According to the PingAM 8.0.2 Upgrade Guide and the "Plan the upgrade" documentation, a successful upgrade and potential rollback strategy rely on capturing the complete state of the application across three distinct locations on the filesystem. When PingAM is deployed in a container like Apache Tomcat, the configuration is not stored within the WAR file itself but is distributed to maintain persistence across redeployments.
The three critical areas that must be backed up are:
The Web Application Directory (/path/to/tomcat/webapps/openam/): This contains the expanded binaries, JSPs, and web-level configurations. While the upgrade involves replacing the openam.war file, backing up this folder preserves any manual customizations made to the UI, CSS, or specific library additions (JARs) in the WEB-INF/lib folder.

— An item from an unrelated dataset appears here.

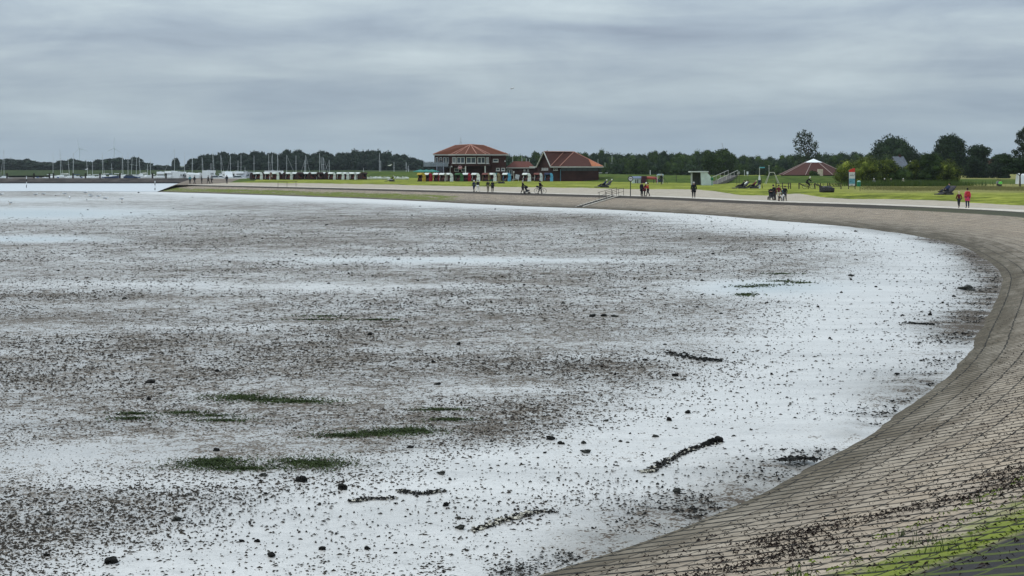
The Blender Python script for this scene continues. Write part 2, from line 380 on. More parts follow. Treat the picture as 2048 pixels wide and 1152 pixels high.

The Configuration Directory (<home directory>/openam/ or similar): This is the most vital component. By default, PingAM stores its instance-specific configuration, cryptographic keys (keystores), and internal metadata here. For file-based configurations (FBC), this directory holds the entire system state. Even with an external PingDS configuration store, this directory contains the bootstrap file and security secrets required to connect to that store.
The Bootstrap Configuration File (<home directory>/.openamcfg/): This hidden directory contains a file (usually named after the deployment path, e.g., am or openam) that tells the PingAM binaries where the actual configuration directory is located. Without this pointer, a restored PingAM instance will behave like a fresh installation and prompt for a new setup.
The documentation explicitly warns: "Always back up your deployment before you upgrade... For AM servers, you can roll back by restoring from a file system backup of the deployed servers and their configuration directories." Relying only on the webapps folder (Option A) or assuming automatic backups (Option B) will lead to data loss or an unrecoverable state.